Ein möglicher Lösungsansatz, den alle begrüssen würden: Eine Aufstockung der Super League und der Challenge League. Ob auch Regulierungen den Prozess beschleunigen könnten, etwa eine Beschränkung ausländischer Spieler oder die Klubs dazu zu verpflichten, Nachwuchsspieler einzusetzen, da sind sich nicht alle ganz einig.
Alex Frei sieht aber noch einen weiteren Grund, weshalb es Talente in der Schweiz möglicherweise schwieriger haben als beispielsweise jene aus Kroatien, dem Land, das in der genannten Studie am besten abschneidet. Er finde den Vergleich mit Kroatien sehr interessant. «Aber was man nicht vergessen darf ist, dass du in der Schweiz ein duales Bildungssystem hast. Die Jungs, die hier in der U15 sind, die machen alle eine Lehre, die gehen in Wirtschaftsmittelschulen oder höhere Schulen. Ich bin nicht sicher, dass jeder von diesen fast 800 Spielern in Kroatien eine Lehre gemacht hat oder bis 17 auch noch in die Schule geht.»
Anzahl hervorgebrachter Spieler von 2013 bis 2023
Er meine das nicht «böse» sagt Frei und erklärt: «Ich will damit nur sagen, dass es in der Schweiz auch noch etwas nebendran gibt, nicht nur den Sport alleine.
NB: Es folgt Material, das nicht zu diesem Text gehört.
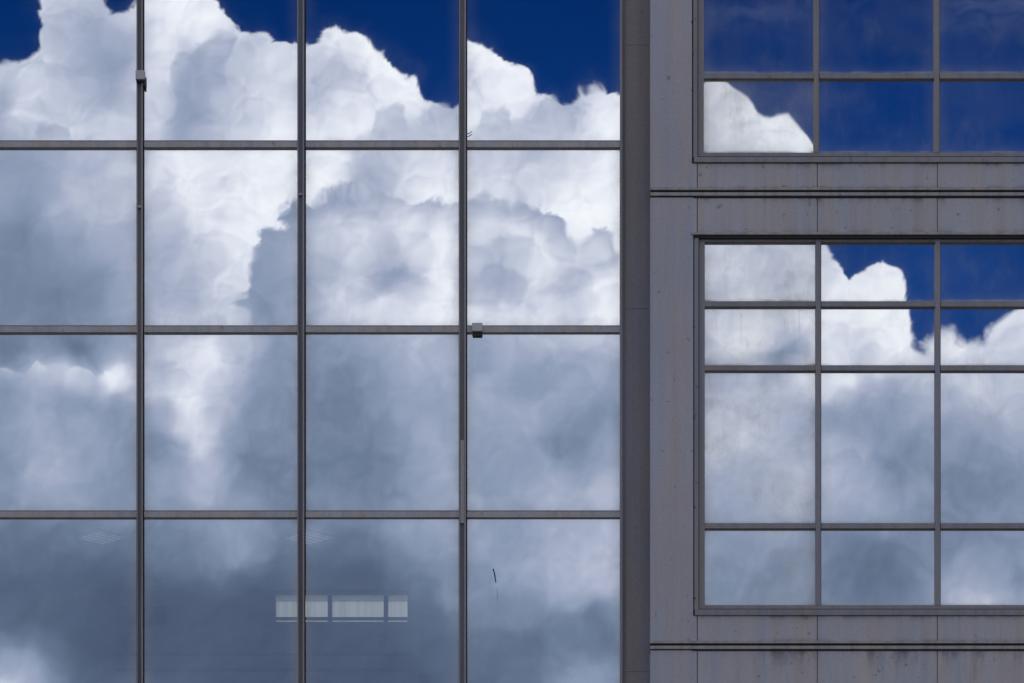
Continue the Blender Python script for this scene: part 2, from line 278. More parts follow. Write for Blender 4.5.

Und was man in der Ausbildung nicht vergessen darf, ist, dass man mit Menschen zu tun hat. Es ist nicht so, dass ich eine Senftauben-Fabrik führe, in der ich irgendwo eine Schraube drehen gehe und dann kommen wieder 10'000 Senftauben raus. Du hast jedes Mal immer ein bisschen Zyklen in einer Ausbildung, in einem Verband hast du auch Zyklen, wo es mal ein bisschen besser geht und mal ein bisschen weniger gut. Das darf man bei aller Kritik oder bei allem, was man verbessern will, auch nicht ganz ausser Acht lassen.»
Zahlen aus der aktuellen Super-League-Saison
Mit der Nachwuchs-Trophy werden schon heute Vereine belohnt, die auf junge Spieler mit Schweizer Pass setzen. Wer Ende Saison auf die meisten Einsatzminuten für junge Spieler (Jahrgang 2003 und jünger) kommt, kassiert 250'000 Franken. Aktuell führt diese Tabelle der FC Luzern mit grossem Vorsprung auf Yverdon-Sport und Lausanne-Sport an. Abgeschlagen am Tabellenende findet man den FC Sion wieder.
Für die Klubs ist dieser Betrag aber wohl zu klein, um sie ernsthaft damit zu locken. Sportchef Remo Meyer vom Vorzeigeklub Luzern sagt gegenüber blue Sport: «Diese Belohnung ist ein Nebeneffekt, es geht uns nicht um diesen Betrag. So ist unsere Klubphilosophie: Wir wollen eine Plattform für junge Spieler bieten, die willig sind und das Potenzial haben, in der Super League zu spielen. Diese Philosophie verfolgen wir jetzt schon über Jahre.»
Der Start in die neue Saison verspricht auf alle Fälle noch keine Besserung. In den ersten Spielen haben nur fünf Klubs mehr auf ihre Schweizer Nachwuchsspieler gesetzt als in der Vorsaison. «Die Vereine stehen unter Druck. Sie wollen unbedingt international dabei sein und auf keinen Fall absteigen. Das ist mit jungen Spielern, die noch Erfahrungen sammeln müssen, nicht einfach zu erreichen», sagt Bruggmann, der sich wünschen würde, dass dennoch mehr Vereine auf die Jugend setzen. Denn dass Handlungsbedarf besteht, daran gibt es derzeit keine Zweifel.